Moreover, it also offered an actual physical record of how someone might have voted. Unlike, for example, certain voting machines that could be hacked by anyone with a nefarious bent -- and there are whole countries currently hellbent on messing up our lives and rendering us even more bonkers than we already are.

Tech's grand delusion is that everything can be made better by tech. It's astonishingly egotistical and astoundingly inaccurate. It also assumes desires in humans that weren't ever there.

Were we all really craving to shout at machines so that our curtains could be drawn? Were we really desperate to stop driving and allow ourselves to be ferried around in four-wheeled advertising vehicles? You know that's what self-driving cars really are, don't you?

I only ask because I've just been assaulted by an eMarketer report. It reveals that people are generally not allowing Alexa to be their constant, all-purpose servant.

The report is headlined: "Purchases Via Smart Speakers Are Not Taking Off." It's a crisis. You mean the minute people need to buy something vital to their lives, like a six-pack of candy bars or a truly soft toilet roll they're not immediate chanting: "Alexa, Snickers, and Charmin now!"?
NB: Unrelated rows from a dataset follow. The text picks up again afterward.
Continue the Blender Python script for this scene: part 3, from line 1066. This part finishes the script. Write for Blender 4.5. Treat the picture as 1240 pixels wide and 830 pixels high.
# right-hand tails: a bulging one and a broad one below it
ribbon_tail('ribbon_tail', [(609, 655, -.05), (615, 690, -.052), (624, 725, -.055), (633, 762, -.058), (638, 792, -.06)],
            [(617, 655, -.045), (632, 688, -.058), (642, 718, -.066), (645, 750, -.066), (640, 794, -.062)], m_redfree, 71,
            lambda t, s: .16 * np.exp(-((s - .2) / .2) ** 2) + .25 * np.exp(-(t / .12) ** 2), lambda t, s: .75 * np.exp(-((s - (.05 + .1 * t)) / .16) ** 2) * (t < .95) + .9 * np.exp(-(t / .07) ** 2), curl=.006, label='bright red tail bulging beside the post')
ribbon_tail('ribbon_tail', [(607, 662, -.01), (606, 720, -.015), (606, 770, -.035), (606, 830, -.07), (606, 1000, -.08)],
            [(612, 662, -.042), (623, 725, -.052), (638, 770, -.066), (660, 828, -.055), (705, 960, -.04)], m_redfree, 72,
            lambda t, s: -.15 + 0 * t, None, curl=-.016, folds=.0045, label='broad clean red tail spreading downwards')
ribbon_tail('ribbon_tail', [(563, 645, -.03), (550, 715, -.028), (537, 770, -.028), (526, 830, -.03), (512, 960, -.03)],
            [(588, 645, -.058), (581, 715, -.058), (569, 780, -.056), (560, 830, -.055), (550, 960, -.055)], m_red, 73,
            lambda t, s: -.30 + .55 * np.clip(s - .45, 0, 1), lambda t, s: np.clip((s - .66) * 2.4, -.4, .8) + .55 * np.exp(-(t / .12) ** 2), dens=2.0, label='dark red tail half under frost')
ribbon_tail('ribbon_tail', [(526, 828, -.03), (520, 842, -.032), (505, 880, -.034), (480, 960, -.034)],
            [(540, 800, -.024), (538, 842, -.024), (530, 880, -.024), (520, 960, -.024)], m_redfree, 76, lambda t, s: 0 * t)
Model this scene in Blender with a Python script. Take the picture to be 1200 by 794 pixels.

eMarketer explained that it's lowering its forecast for smart speaker purchases. A mere 26%of smart speaker users are expected to buy via Alexa and the like in 2020. The previous forecast was 27.9% eMarketer puts its sudden pessimism down to smartphones being perfectly convenient ways to tap into our desired products and, oh look, security concerns.

Moreover, too many of these smart speakers don't have screens. And humans, being inadequate types, often like to look at a product before buying it.

Humans also like to take technology and embrace the simpler uses of it. Indeed, eMarketer says it's being more generous with its estimates of people who use Alexa and her friends to listen to audio (81.1%) and making inquiries (78.9%).

eMarketer principal analyst Victoria Petrock offered this slightly sobering thought: "Many consumers don't realize that they need to take extra and more specific steps to utilize all capabilities. Instead, they stick with direct commands to play music, ask about the weather or ask questions, because those are basic to the device."

You'll tell me that, in time, everyone becomes more adept at new technologies. And I'll tell you that's because too many new technologies aim to be all-embracing, forcing consumers to be part of a system, whether they like it or not.

One day, I'm sure humans will be voting via mind-control and shopping with an eye- witch. In our times of painful transition -- from human to robot, that is -- the knee-jerk insistence that an app, a click, and a voice makes everything better simply isn't true.

Sometimes, tech creators, it's worth thinking your products through a little better and for a little longer before releasing them into the world -- and promising you'll just send out a patch if something goes wrong.

And sometimes, you know, people really are perfectly happy the way some things are. Because they just work. You remember Steve Jobs saying that, don't you?